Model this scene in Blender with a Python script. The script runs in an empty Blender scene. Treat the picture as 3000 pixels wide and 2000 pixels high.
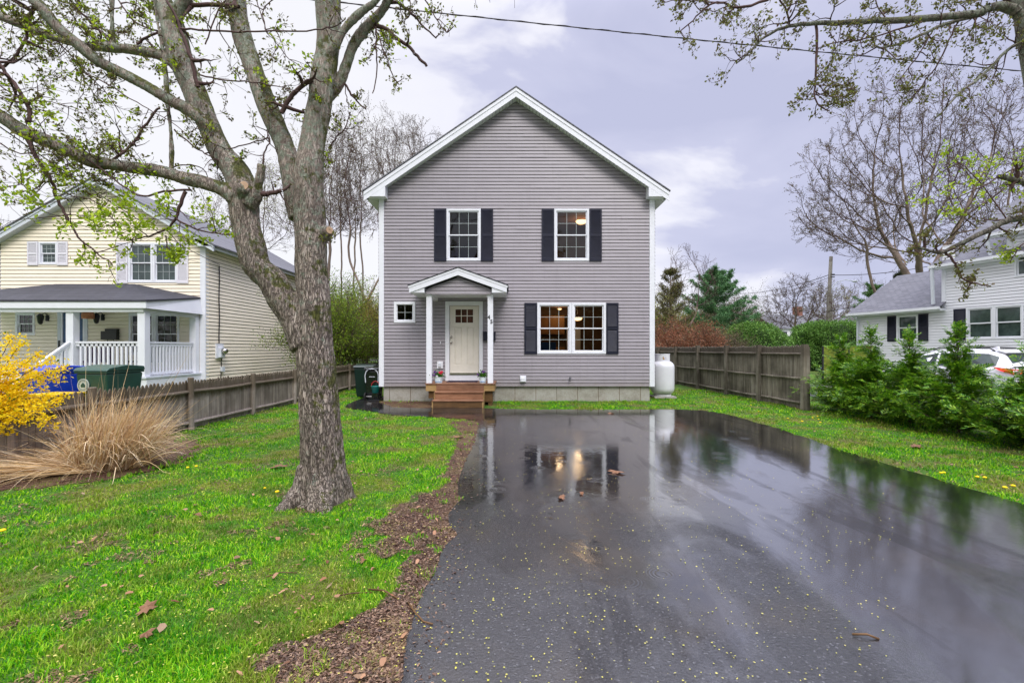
import bpy, math, random
import numpy as np
from mathutils import Vector, Matrix, noise as mnoise

# ------------------------------------------------------------------ camera, world, sun
scn = bpy.context.scene
F, CX, HY, CH = 1333.0, 1500.0, 1022.0, 1.57      # focal length in px of a 3000 px wide frame, principal column, horizon row, eye height
cam_d = bpy.data.cameras.new('camera'); cam = bpy.data.objects.new('camera', cam_d)
scn.collection.objects.link(cam); scn.camera = cam
cam.location = (0, 0, CH); cam.rotation_euler = (math.radians(90), 0, 0)
cam_d.sensor_width = 36.0; cam_d.lens = 36.0 * F / 3000.0; cam_d.shift_y = 22 / 3000.0
cam_d.clip_start = 0.05; cam_d.clip_end = 3000.0
SUN_EL, SUN_ROT = math.radians(48), math.radians(158)
world = bpy.data.worlds.new('World'); scn.world = world; world.use_nodes = True
wt = world.node_tree; wt.nodes.clear()
def wn(t, **kw):
    n = wt.nodes.new(t)
    for k, v in kw.items(): setattr(n, k, v)
    return n
sky = wn('ShaderNodeTexSky', sky_type='NISHITA', sun_disc=False, sun_elevation=SUN_EL, sun_rotation=SUN_ROT)
tc = wn('ShaderNodeTexCoord'); sep = wn('ShaderNodeSeparateXYZ'); wt.links.new(tc.outputs['Generated'], sep.inputs[0])
mp = wn('ShaderNodeMapping'); mp.inputs['Scale'].default_value = (1.0, 1.0, 2.2); mp.inputs['Location'].default_value = (0.35, 0.1, 0.2)
wt.links.new(tc.outputs['Generated'], mp.inputs[0])
nz = wn('ShaderNodeTexNoise'); nz.inputs['Scale'].default_value = 2.3; nz.inputs['Detail'].default_value = 6.0; nz.inputs['Roughness'].default_value = 0.5; nz.inputs['Distortion'].default_value = 0.4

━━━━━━

* STATED GOAL:
Copy each line containing the word "wide" from the data.

* SOLUTION:
Model this scene in Blender with a Python script. The script runs in an empty Blender scene. Treat the picture as 3000 pixels wide and 2000 pixels high.
F, CX, HY, CH = 1333.0, 1500.0, 1022.0, 1.57      # focal length in px of a 3000 px wide frame, principal column, horizon row, eye height